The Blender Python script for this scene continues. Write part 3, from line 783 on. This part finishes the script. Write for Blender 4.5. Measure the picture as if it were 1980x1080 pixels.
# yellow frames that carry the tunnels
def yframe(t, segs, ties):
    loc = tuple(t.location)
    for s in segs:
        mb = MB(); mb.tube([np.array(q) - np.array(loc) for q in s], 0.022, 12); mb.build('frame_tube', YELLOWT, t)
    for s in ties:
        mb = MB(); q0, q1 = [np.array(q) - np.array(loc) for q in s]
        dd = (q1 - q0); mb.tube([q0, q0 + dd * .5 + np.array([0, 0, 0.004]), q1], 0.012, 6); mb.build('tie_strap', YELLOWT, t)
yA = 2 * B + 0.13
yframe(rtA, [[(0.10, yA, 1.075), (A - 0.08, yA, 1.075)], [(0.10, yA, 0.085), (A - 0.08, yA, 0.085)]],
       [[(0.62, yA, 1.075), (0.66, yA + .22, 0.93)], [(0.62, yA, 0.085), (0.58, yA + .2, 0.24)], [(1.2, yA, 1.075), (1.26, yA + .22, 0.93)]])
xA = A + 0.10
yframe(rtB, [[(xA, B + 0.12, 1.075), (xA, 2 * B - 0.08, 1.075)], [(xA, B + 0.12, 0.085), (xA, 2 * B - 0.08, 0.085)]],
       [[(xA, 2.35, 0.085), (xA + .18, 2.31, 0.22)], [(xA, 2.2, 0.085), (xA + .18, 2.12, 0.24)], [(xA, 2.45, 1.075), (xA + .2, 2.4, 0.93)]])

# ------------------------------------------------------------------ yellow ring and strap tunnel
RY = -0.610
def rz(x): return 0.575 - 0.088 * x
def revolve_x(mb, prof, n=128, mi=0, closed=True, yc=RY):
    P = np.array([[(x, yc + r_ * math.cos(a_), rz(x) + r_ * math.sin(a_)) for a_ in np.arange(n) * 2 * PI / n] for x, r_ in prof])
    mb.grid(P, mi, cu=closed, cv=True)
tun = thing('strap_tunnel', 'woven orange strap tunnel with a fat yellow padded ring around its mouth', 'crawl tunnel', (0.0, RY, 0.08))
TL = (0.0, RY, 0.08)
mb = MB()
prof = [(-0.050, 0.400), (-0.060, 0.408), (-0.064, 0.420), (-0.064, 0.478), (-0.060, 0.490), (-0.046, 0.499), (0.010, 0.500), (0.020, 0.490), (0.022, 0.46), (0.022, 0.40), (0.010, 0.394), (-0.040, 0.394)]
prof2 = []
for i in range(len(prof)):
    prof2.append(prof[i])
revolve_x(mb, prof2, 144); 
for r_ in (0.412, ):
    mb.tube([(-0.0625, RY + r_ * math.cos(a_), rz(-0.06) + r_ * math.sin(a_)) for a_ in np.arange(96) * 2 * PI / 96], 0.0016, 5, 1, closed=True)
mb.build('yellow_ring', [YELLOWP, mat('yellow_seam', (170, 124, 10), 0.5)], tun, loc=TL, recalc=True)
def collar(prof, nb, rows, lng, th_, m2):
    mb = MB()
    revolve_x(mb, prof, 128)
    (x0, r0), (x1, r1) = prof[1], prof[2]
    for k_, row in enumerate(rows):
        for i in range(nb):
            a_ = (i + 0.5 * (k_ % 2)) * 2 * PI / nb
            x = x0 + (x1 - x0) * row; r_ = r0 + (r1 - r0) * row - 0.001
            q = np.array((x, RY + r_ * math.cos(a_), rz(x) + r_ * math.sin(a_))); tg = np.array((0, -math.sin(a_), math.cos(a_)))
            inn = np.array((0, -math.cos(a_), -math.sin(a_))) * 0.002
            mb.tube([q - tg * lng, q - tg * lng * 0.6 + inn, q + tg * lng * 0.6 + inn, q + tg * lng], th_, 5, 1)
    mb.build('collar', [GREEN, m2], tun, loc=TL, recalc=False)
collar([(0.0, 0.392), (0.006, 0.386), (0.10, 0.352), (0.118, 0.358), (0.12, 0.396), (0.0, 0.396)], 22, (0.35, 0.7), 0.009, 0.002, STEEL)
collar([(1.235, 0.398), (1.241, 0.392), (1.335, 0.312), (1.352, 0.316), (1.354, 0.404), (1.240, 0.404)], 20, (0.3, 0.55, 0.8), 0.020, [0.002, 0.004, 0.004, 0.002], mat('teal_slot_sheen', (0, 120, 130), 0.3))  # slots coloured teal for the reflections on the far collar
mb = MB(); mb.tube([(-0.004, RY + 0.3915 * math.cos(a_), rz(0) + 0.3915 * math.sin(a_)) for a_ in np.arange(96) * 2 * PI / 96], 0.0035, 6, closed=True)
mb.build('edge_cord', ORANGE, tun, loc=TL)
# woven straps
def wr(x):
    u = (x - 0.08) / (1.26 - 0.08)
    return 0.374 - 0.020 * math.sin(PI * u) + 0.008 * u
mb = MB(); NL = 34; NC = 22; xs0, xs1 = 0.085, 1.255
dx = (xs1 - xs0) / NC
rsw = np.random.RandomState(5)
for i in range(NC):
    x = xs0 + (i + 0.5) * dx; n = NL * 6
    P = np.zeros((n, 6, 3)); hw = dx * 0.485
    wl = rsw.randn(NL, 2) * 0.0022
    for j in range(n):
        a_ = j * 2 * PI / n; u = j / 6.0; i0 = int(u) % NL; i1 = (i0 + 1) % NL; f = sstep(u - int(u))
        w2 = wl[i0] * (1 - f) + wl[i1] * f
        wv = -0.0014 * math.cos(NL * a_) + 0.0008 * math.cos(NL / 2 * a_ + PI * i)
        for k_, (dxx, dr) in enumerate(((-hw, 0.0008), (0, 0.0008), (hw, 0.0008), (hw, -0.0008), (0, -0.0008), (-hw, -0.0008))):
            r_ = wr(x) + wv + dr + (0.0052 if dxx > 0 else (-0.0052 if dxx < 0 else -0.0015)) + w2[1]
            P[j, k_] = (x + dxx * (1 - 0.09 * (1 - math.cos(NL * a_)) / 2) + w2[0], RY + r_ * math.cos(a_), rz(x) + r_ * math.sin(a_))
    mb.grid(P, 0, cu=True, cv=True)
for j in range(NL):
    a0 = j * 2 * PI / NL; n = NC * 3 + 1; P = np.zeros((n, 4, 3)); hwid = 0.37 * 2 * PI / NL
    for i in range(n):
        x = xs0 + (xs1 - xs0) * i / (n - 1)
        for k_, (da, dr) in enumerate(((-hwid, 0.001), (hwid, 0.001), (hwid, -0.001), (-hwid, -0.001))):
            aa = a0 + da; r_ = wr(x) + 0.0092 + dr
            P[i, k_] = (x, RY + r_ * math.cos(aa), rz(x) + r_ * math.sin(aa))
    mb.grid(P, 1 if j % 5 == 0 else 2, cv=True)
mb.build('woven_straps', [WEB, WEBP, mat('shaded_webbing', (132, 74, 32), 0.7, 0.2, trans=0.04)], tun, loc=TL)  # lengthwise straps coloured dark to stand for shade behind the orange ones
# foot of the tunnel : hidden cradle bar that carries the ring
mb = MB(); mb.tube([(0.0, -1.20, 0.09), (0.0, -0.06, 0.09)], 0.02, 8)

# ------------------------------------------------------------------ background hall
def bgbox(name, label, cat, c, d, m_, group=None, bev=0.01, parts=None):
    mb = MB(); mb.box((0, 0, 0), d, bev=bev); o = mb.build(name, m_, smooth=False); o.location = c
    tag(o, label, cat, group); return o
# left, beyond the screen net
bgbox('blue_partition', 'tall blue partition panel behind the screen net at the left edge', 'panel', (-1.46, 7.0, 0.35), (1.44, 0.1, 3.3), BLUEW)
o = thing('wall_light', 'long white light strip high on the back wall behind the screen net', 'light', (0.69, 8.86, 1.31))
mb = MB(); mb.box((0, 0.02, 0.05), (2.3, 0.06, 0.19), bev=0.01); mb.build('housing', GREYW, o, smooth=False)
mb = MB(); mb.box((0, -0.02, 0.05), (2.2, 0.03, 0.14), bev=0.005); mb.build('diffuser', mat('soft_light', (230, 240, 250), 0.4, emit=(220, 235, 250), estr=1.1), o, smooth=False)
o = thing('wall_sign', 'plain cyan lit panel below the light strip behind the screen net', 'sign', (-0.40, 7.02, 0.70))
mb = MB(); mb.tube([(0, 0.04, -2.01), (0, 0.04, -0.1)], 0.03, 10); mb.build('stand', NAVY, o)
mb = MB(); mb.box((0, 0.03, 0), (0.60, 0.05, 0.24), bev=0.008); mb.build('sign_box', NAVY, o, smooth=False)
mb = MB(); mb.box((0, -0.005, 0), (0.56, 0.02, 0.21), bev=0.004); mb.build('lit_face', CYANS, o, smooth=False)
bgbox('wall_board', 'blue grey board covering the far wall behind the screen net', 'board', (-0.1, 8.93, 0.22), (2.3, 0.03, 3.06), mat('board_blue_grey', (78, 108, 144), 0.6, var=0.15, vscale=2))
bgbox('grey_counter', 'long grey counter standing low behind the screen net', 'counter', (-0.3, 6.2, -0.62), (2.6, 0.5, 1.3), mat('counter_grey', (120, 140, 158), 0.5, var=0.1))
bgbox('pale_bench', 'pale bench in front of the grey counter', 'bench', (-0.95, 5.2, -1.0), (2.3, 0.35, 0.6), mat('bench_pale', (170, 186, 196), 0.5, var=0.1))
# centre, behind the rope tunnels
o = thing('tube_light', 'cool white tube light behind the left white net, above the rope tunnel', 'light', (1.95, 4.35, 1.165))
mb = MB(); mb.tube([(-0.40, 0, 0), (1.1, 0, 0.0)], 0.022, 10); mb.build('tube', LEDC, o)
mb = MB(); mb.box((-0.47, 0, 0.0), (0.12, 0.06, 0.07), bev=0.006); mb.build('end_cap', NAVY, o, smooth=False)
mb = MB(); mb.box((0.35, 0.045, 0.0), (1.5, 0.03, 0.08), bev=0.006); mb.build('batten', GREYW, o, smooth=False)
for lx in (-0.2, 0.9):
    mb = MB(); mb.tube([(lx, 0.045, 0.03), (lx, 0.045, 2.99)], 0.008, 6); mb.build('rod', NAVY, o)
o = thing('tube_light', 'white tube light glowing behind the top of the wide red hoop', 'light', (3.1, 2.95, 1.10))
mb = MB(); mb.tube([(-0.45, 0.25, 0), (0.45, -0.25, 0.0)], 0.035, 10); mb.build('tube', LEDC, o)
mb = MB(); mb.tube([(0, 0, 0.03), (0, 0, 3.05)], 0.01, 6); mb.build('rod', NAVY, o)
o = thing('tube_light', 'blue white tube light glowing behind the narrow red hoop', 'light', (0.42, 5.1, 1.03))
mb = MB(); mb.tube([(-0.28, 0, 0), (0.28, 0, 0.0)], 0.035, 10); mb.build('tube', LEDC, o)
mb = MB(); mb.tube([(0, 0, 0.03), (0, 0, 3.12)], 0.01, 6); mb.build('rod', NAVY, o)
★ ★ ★
Exercise objective: Exactly as they appear, please write out the lines from the opening of the listing above down to the line containing "[[(xA, 2.35, 0.085), (xA", with both end lines included.

Expected output:
The Blender Python script for this scene continues. Write part 3, from line 783 on. This part finishes the script. Write for Blender 4.5. Measure the picture as if it were 1980x1080 pixels.
# yellow frames that carry the tunnels
def yframe(t, segs, ties):
    loc = tuple(t.location)
    for s in segs:
        mb = MB(); mb.tube([np.array(q) - np.array(loc) for q in s], 0.022, 12); mb.build('frame_tube', YELLOWT, t)
    for s in ties:
        mb = MB(); q0, q1 = [np.array(q) - np.array(loc) for q in s]
        dd = (q1 - q0); mb.tube([q0, q0 + dd * .5 + np.array([0, 0, 0.004]), q1], 0.012, 6); mb.build('tie_strap', YELLOWT, t)
yA = 2 * B + 0.13
yframe(rtA, [[(0.10, yA, 1.075), (A - 0.08, yA, 1.075)], [(0.10, yA, 0.085), (A - 0.08, yA, 0.085)]],
       [[(0.62, yA, 1.075), (0.66, yA + .22, 0.93)], [(0.62, yA, 0.085), (0.58, yA + .2, 0.24)], [(1.2, yA, 1.075), (1.26, yA + .22, 0.93)]])
xA = A + 0.10
yframe(rtB, [[(xA, B + 0.12, 1.075), (xA, 2 * B - 0.08, 1.075)], [(xA, B + 0.12, 0.085), (xA, 2 * B - 0.08, 0.085)]],
       [[(xA, 2.35, 0.085), (xA + .18, 2.31, 0.22)], [(xA, 2.2, 0.085), (xA + .18, 2.12, 0.24)], [(xA, 2.45, 1.075), (xA + .2, 2.4, 0.93)]])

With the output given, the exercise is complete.